If the European continent is a hotbed for club music then France must be its Mecca, or at least you'll have that impression after hearing Daft Punk's latest release Alive 2007. The record was taped live from Daft Punk's show at Palais Omnisports de Paris-Bercy on June 14, 2007. Their compositions are substantial complexes made from several electronica-spooled intervals pieced together and segued into segments that develop the movements like the scenes of a movie. For instance, overtures like "Superheroes" commence a chain reaction which rolls into the following movements "Human After All" and "Rock 'N' Roll." Although none of the music sounds like it can be interpreted as rock 'n' roll, the songs have a techno-ambient flare and acid-pop vibe that can be deemed as nu-disco. Guy-Manuel De Homem-Christo and Thomas Bangalter who make up Daft Punk are digital wizards on their grand synthesizers and motherboards, similarly to the Legion Of Doom. Produced by Paul Hahn, Alive 2007 was made for people to be mesmerized by the laps of sonic feats that Christo and Bangalter can muster, as they make it into a show swarming in layers of sound movements.

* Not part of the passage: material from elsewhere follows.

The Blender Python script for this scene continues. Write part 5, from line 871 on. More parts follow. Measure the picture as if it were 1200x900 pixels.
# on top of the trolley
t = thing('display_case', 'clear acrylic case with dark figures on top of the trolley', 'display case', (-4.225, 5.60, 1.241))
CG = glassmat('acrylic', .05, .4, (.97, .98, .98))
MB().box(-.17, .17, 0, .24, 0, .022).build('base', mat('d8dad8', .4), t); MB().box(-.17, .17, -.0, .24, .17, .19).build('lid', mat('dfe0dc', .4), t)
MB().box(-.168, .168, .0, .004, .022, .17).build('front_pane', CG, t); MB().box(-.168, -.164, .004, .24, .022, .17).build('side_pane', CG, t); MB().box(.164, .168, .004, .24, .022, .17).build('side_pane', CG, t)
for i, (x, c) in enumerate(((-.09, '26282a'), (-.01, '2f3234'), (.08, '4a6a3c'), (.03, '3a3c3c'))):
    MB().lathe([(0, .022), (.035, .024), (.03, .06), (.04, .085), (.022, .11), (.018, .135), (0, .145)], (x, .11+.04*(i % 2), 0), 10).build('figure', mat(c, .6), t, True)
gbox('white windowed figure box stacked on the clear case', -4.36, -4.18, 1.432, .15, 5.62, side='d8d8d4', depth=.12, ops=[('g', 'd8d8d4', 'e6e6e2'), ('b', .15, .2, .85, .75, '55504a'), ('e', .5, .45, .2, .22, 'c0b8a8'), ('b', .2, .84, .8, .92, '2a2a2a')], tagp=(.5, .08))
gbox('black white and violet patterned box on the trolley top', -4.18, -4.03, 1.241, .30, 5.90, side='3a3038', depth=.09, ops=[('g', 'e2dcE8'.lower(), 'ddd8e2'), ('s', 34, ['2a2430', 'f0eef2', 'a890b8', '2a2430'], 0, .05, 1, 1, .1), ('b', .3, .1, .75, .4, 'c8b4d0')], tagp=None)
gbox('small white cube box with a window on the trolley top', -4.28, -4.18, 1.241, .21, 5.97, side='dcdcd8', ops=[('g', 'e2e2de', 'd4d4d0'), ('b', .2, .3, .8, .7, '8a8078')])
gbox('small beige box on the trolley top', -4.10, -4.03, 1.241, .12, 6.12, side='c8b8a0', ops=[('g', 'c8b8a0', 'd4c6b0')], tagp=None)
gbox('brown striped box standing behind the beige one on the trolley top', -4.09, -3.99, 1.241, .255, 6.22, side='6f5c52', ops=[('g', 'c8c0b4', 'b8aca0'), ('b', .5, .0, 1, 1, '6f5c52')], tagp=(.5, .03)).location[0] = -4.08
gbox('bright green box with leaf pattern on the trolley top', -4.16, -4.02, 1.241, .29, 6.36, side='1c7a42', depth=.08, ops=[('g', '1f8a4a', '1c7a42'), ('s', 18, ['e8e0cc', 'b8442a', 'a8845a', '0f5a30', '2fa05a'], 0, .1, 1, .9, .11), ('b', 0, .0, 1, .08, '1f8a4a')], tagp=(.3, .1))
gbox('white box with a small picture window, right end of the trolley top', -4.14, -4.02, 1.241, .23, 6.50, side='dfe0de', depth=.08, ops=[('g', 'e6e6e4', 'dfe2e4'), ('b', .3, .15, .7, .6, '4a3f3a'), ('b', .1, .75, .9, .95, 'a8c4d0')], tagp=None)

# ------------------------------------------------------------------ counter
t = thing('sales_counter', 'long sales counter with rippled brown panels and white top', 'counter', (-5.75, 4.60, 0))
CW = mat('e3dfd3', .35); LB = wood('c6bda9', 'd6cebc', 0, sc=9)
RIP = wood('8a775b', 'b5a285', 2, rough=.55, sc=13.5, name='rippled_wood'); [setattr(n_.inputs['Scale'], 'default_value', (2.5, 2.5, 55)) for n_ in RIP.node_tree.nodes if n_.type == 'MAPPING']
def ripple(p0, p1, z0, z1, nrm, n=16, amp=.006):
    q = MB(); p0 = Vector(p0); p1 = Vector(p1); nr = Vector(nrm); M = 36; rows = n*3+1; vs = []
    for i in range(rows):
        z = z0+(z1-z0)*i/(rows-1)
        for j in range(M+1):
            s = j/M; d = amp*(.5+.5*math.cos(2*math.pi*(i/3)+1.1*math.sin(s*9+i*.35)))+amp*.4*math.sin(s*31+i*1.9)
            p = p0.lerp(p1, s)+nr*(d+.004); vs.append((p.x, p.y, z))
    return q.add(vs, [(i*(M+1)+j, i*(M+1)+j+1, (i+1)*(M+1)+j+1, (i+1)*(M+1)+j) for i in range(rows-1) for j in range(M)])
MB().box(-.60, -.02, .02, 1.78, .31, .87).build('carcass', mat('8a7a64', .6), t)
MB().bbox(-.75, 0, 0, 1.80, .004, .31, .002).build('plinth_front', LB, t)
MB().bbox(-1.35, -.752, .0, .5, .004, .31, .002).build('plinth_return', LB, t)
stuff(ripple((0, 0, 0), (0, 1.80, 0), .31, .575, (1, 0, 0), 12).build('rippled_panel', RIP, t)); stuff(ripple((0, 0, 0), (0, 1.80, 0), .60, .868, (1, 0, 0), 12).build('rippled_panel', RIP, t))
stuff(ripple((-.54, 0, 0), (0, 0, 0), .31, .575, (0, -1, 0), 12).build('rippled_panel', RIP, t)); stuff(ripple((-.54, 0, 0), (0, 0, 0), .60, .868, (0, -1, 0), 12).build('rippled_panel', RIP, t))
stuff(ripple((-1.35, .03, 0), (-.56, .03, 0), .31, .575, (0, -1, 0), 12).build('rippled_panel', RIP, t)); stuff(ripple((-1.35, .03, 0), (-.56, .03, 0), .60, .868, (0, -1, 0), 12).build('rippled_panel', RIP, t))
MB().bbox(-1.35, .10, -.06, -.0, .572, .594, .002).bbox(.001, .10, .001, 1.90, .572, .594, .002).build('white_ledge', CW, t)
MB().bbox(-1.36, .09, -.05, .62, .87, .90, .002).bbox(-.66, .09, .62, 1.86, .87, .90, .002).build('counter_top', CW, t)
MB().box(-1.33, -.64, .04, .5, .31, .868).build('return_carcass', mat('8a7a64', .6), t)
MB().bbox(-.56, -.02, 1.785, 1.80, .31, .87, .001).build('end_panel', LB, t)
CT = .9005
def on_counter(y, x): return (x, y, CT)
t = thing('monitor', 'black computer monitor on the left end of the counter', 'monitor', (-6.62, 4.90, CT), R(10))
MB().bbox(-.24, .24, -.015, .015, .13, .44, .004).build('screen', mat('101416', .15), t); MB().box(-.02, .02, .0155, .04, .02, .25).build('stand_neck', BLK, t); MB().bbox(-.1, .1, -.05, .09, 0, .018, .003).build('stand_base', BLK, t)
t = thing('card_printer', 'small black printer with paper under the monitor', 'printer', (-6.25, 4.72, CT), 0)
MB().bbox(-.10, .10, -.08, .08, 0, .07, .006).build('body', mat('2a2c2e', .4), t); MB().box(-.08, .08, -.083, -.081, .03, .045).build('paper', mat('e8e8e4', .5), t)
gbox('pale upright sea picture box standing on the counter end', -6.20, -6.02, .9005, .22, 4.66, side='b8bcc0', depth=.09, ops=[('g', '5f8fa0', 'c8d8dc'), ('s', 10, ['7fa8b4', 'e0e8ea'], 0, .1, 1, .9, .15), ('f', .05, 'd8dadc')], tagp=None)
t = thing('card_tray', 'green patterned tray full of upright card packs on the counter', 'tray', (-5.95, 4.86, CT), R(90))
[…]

The opening track "Robot Rock" which segues into the movement "Oh Yeah" takes a robotic drilling and morphs into different sonic explorations and various electronica phrasings so segments of notes are spliced, pleated, spun around, stretched, bent, and shaped into wild contortions. Daft Punk carries on in this liberating manner where their creativity is only limited by their minds. They are like people who have to say what they are thinking only the pair of Daft Punk translates their thoughts into music. They show a level of freestyle as well as an inclination to repeat segments like a drone similarly to a club's DJ. They fuse many musical elements into their electronica like urban, R&B-pop, and tribal influences which come together on the track "Face To Face/Short Circuit." Digital notes shoot out and zip up along the track "Burnin'/Too Long" as the house beats are accentuated by thematic dance-club hooks. Commercial hits for Daft Punk like "Harder Better Faster Stronger" and "One More Time/Aerodynamic" sung by Romanthony are focused on the vocal melodies while keeping the synth spurts and electronic effects spinning around in a sieve. The technique shows a skillfulness akin to producer Swizz Beatz (Madonna, Buster Rhymes, Beyonce).

Alive 2007 is filled with electronica phrases that keep the action busy. There aren't many moments when the music pauses or takes a rest. Like products being rolled out on a conveyer belt, the pair brings out one processed segment after another, changing the dynamics here and there. Daft Punk's music is attractive to specific audiences namely club goers, but there is also a world music sense that enables these songs to appeal to a larger crowd. As digitally processed as the music is, it comes alive when experienced in a live setting.